Но оставим, тема длинная. Врагом же я евреев не был. У меня есть знакомые евреи, есть еврейки, приходящие и теперь ко мне за советами по разным предметам, а они читают „Дневник писателя“, и хотя щекотливые, как все евреи, за еврейство, но мне не враги, а напротив приходят.
Насчет дела о Корниловой замечу лишь то, что Вы ничего не знаете, а стало быть тоже не компетентны. Но какой, однако же, Вы ученик! С таким взглядом на сердце человека и на его поступки остается лишь погрязнуть в материальном удовольствии…
…Но я Вас вовсе не знаю, несмотря на письмо Ваше. Письмо Ваше (первое) увлекательно хорошо. Хочу верить от всей души, что Вы совершенно искренни. Но если и не искренни — все равно: ибо неискренность в данном случае пресложное и преглубокое дело в своем роде. Верьте полной искренности, с которой жму протянутую Вами мне руку. Но возвысьтесь духом и формулируйте Ваш идеал. Ведь Вы же искали его до сих пор, или нет?
С глубоким уважением
Ваш Федор Достоевский».
Тон этого письма заметно отличается от обычных ответов Достоевского его неизвестным корреспондентам. Оценивая выдающийся ум и своеобразный характер обратившегося к нему лица, Достоевский совершенно оставляет тон поучения, наставления или проповеди. Он ставит себя на один уровень с автором этой исповеди, стремится к такой же обнаженной искренности, видимо, тщательно избегает всякого намека на свое моральное превосходство. Знаменитый писатель признает себя равным осужденному преступнику — и это без всякой позы, без малейшего лицемерия. Он сразу прозревает за мелькающими темами полученного письма ту не выраженную прямо, но единственно важную проблему, на которую он должен дать свое окончательное суждение по законам верховного трибунала свободной совести. Это вопрос о виновности Ковнера и о возможности оправдать его по высшим нравственным соображениям индивидуального духа. И нужно оценить прямоту и решительность, с которой Достоевский произносит свой оправдательный приговор, заявляя Ковнеру, что смотрит на его «дело» — «как Вы сами о нем судите». Это широкий жест прощения, которого Ковнер так мучительно и так напрасно ждал в течение двух лет.
Но при этом, с громадной осторожностью, с тонким душевным тактом, остерегаясь чем-нибудь задеть замученную и затравленную душу, он указывает на какие-то возможные ошибки в окончательной постановке проблемы.
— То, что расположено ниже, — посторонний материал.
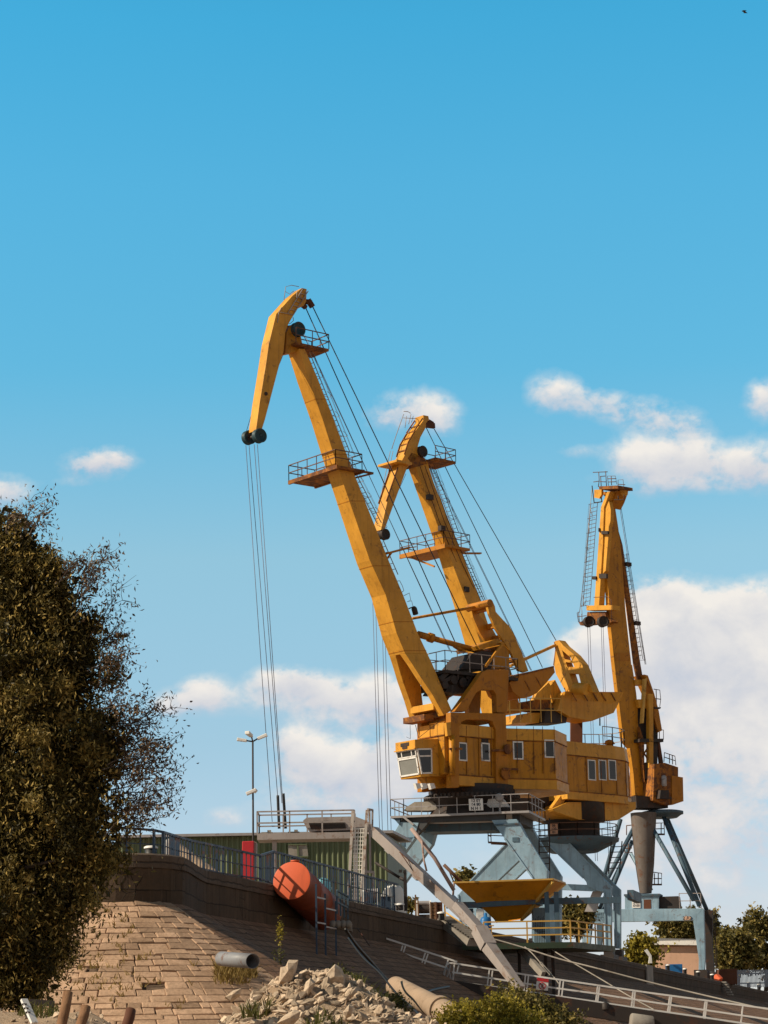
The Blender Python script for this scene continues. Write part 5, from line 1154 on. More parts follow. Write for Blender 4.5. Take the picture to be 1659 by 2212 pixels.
hh=at(zF(605,478),76).z-ZQ; m_.lathe(c,[(.2,0),(.2,hh*.85),(.17,hh*.94),(.1,hh*.99),(0.02,hh)],20); solo(m_,'white_tank',paint('white_dark_tank',(.35,.33,.31),.7,.5,.3),'rounded grey tank standing behind railing at the quay corner','tank',loc=c)
m_=MB(); c=at(zF(460,640),72); c.z=ZQ; hh=at(zF(460,575),72).z-ZQ; m_.lathe(c,[(.19,0),(.19,hh),(.05,hh+.01)],18); bx_=solo(m_,'dark_drum',M['black'],'dark drum with white lid at the quay corner by the tree','drum',loc=c)
m_=MB(); m_.lathe(c+Z*(hh+.015),[(.22,0),(.22,.05),(.15,.08),(.02,.09)],18); m_.build('lid',M['white'],bx_)
# corner railing following the wall top
FP=[onz(p,ZQ) for p in (zF(-40,680),zF(260,682),zF(540,684),zF(700,692),zF(845,745),zF(950,772),zF(1250,842),zF(1590,888))]
FP+=[w0+WD*s for s in (9.5,12,15,19,24,29)]
off=[V((p.x-.45 if i>3 else p.x,p.y+.5,ZQ)) for i,p in enumerate(FP)]
def inset(pts,d):
    out=[]
    for i,p in enumerate(pts):
        t=(pts[min(i+1,len(pts)-1)]-pts[max(0,i-1)]).normalized(); nrm=V((t.y,-t.x,0)); out.append(p-nrm*d)
    return out
IN=inset(FP,.45)
fr_=empty('corner_railing',IN[3],'dark blue railing with upright bars running along the rounded quay corner','railing')
ht=[2.05,2.05,2.0,2.0,1.72,1.62,1.5,1.3,1.3,1.3,1.3,1.3,1.3,1.3]
m_=MB(); tops=[]
HT=[(at(t,p.y).z-ZQ) for t,p in zip([zF(-40,375),zF(260,378),zF(540,400),zF(700,415),zF(845,460),zF(950,492),zF(1250,558),zF(1590,635)],IN[:8])]
HT+= [1.28]*6
for i in range(len(IN)-1):
    a,b_=IN[i],IN[i+1]; ha,hb=HT[i],HT[i+1]; n=max(1,round((b_-a).length/.36))
    m_.bar(a+Z*ha,b_+Z*hb,.07,.07); m_.bar(a+Z*.15,b_+Z*.15,.05,.05); m_.bar(a+Z*ha*.55,b_+Z*hb*.55,.03,.03)
    for k in range(n):
        p=a.lerp(b_,k/n); h=ha+(hb-ha)*k/n; big=(k%4==0); m_.bar(p,p+Z*h,.085 if big else .04,.085 if big else .04)
m_.build('bars',M['navy'],fr_)
# ---- orange tank on its frame along the quay wall
T0=at(zE(472,990),81.3); 
ax=V((.98,4.0,-.84)).normalized(); rT=178/2.37*K/FPX*81.3
T1=T0+ax*4.4
tk=empty('orange_tank',V((T0.x,T0.y,T0.z-rT)),'rusty horizontal cylindrical tank with bright orange end and shade-darkened side, propped against the wall','tank')
m_=MB(); m_.lathe(T0,[(rT,.0),(rT,1.45),(rT*1.012,1.46),(rT*1.012,1.52),(rT,1.53),(rT,2.95),(rT*1.012,2.96),(rT*1.012,3.02),(rT,3.03),(rT,4.4),(rT*.8,4.52),(.02,4.56)],48,ax); m_.build('shell',M['orange_shade'],tk)
m_=MB(); m_.lathe(T0,[(rT*.999,-.03),(rT*.999,.0)],48,ax); m_.lathe(T0,[(.02,-.05),(rT*.9,-.045),(rT*.999,-.03)],48,ax); m_.build('end_cap',M['orange'],tk)
c=T0+ax*.45+Z*rT*.95; m_=MB(); m_.lathe(c,[(.13,-.1),(.13,.14),(.16,.14),(.16,.19),(.02,.20)],18); m_.build('filler_neck',M['orange'],tk)
# steel ladder frame in front of it
for nm,pts in (('frame',[(zE(697,1020),zE(708,1480)),(zE(782,1110),zE(800,1470)),(zE(880,1180),zE(885,1490))]),):
    fl=empty('tank_frame',at(zE(708,1480),80.2),'dark steel ladder frame standing against the side of the orange tank','frame')
    DD=(80.4,81.6,83.2)
    P=[]
    for (a,b_),d in zip(pts,DD):
        p=at(a,d); q=V((p.x,p.y,at((b_[0],b_[1]),d).z)); m_=MB(); m_.bar(q-Z*1.4,p,.065,.065); m_.build('upright',M['navy'],fl); P.append((p,q))
    for i,j,ys in ((0,1,(.27,.78)),(1,2,(.38,.86)),):
        for f in ys:
            m_=MB(); p=at(zE(697,1020+(1480-1020)*f),DD[0]); 
            a=V((P[i][0].x,P[i][0].y,P[i][0].z*(1-f)+P[i][1].z*f)); b_=V((P[j][0].x,P[j][0].y,a.z)); m_.bar(a,b_,.05,.05); m_.build('rung',M['galv'],fl)
# ---- cyan tank behind the railing and clutter along the edge
c=at(zE(760,1000),99); c.z=ZQ; m_=MB(); R_=78/2.37*K/FPX*99; m_.lathe(c,[(R_,0),(R_,1.0),(R_*.96,1.18),(R_*.7,1.36),(.02,1.42)],28); m_.lathe(c,[(R_+.03,.9),(R_+.03,1.0)],28)
solo(m_,'cyan_tank',M['cyan'],'squat pale cyan tank behind the railing, right of the orange tank','tank',loc=c)
def winch(t,D,label,w=.58):
    p=at(t,D); h=p.z-ZQ; p.z=ZQ; e=empty('winch_drum',p,label,'winch','winches on the quay edge')
    for s in (-1,1):
        m_=MB(); o=XA*s*w/2; m_.prism([p+o+V((0,-.34,0)),p+o+V((0,.34,0)),p+o+V((0,.30,h*.85)),p+o+V((0,0,h)),p+o+V((0,-.30,h*.85))],XA*.07*s); m_.build('side_plate',M['white'],e)
    m_=MB(); m_.cyl(p-XA*w/2+Z*(h-.42),p+XA*w/2+Z*(h-.42),.2,n=20); m_.build('drum',M['dark'],e)
    m_=MB(); m_.cyl(p-XA*w/2+Z*(h-.12),p+XA*w/2+Z*(h-.12),.11,n=10); m_.build('shaft',M['galv'],e)
    m_=MB(); m_.bar(p-XA*w/2+Z*(h-.75),p+XA*w/2+Z*(h-.75),.4,.16); m_.build('base_beam',M['dark'],e)
    return e
winch(zE(1205,1062),99.5,'dark drum winch in a white frame right of the ladder tower')
winch(zA(515,1175),111,'dark drum winch in a white frame left of the conveyor chute')
pt=at(zA(235,1035),102); c=V((pt.x,pt.y,ZQ)); hz=pt.z-ZQ
dt=empty('domed_tank',c,'white domed tank with a small knob on top at quay edge','tank')
m_=MB(); m_.lathe(c,[(.56,0),(.50,hz-.75),(.42,hz-.16),(.30,hz-.02),(.02,hz)],24); m_.build('body',plain('bright_white_paint',(.80,.78,.74),.5,0,.08),dt)
m_=MB(); m_.lathe(c+Z*hz,[(.05,-.02),(.05,.05),(.09,.07),(.08,.12),(.02,.14)],12); m_.build('knob',M['white'],dt)
pt=at(zA(160,1135),100.4); p=V((pt.x,pt.y,ZQ)); m_=MB(); m_.box((p.x,p.y,(ZQ+pt.z)/2),.46,.45,pt.z-ZQ); bb=solo(m_,'blue_cabinet',M['navy'],'dark blue cabinet under a white hood beside the domed tank','cabinet',bevel=.02)
m_=MB(); m_.prism(polyw([zA(112,1135),zA(225,1138),zA(215,1068),zA(185,1050),zA(150,1075)],100.1),(0,.6,0)); m_.build('hood',M['white'],bb)
pt=at(zA(292,1222),99.3); p=V((pt.x,pt.y,ZQ)); h=pt.z-ZQ; m_=MB(); m_.lathe(p,[(.16,0),(.16,h),(.05,h+.01)],16); s_=solo(m_,'bollard',M['dark'],'dark mooring bollard with white cap in front of the domed tank','bollard','mooring bollards on the quay wall')
m_=MB(); m_.lathe(p+Z*(h+.015),[(.21,0),(.21,.06),(.04,.10)],16); m_.build('cap',M['white'],s_)
def crate(t,D,w,label,mat):
    pt=at(t,D); h=pt.z-ZQ; m_=MB(); n=max(5,int(h/.16))
    for k in range(n): m_.box((pt.x,pt.y,ZQ+h*(k+.5)/n),w,.5,h/n-.025)
    for s in (-1,1): m_.box((pt.x+s*w*.42,pt.y-.27,ZQ+h/2),.06,.03,h)
    return solo(m_,'slatted_crate',mat,label,'crate')
crate(zA(602,1190),110.5,.26,'brown slatted crate right of the drum winch',M['wood'])
crate(zA(660,1190),112,.30,'reddish slatted crate nearest the conveyor gallery',M['rust'])
a=at(zA(440,1120),108); b_=at(zA(462,1150),108); m_=MB(); m_.bar((a.x,a.y,ZQ),a,.07,.07); m_.bar((b_.x+.02,b_.y,ZQ),b_,.06,.06); m_.bar(a-Z*.4,b_-Z*.25,.05,.05); solo(m_,'timber_prop',M['wood'],'pair of upright timber props left of the drum winch','prop')
pt=at(zA(682,1300),108.5); p=V((pt.x,pt.y,ZQ)); h=pt.z-ZQ; m_=MB(); m_.lathe(p,[(.15,0),(.15,h),(.04,h+.01)],14); s_=solo(m_,'bollard',M['dark'],'dark bollard with white cap at the stair head','bollard','mooring bollards on the quay wall'); m_=MB(); m_.lathe(p+Z*(h+.015),[(.2,0),(.2,.06),(.04,.1)],14); m_.build('cap',M['white'],s_)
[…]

С исключительной прозорливостью угадывая подлинный дефект моральной организации Ковнера — отсутствие в его миросозерцании категорического нравственного догмата — он намекает ему на необходимость «знамени» для каждого ищущего сознания (нельзя быть только человеком «без ярлыка»).
В заключительных словах такое же мудрое прозрение и почти материнская мягкость в скрытой и еле ощутимой укоризне: «Возвысьтесь духом и формулируйте Ваш идеал. Ведь Вы же искали его до сих пор, или нет?»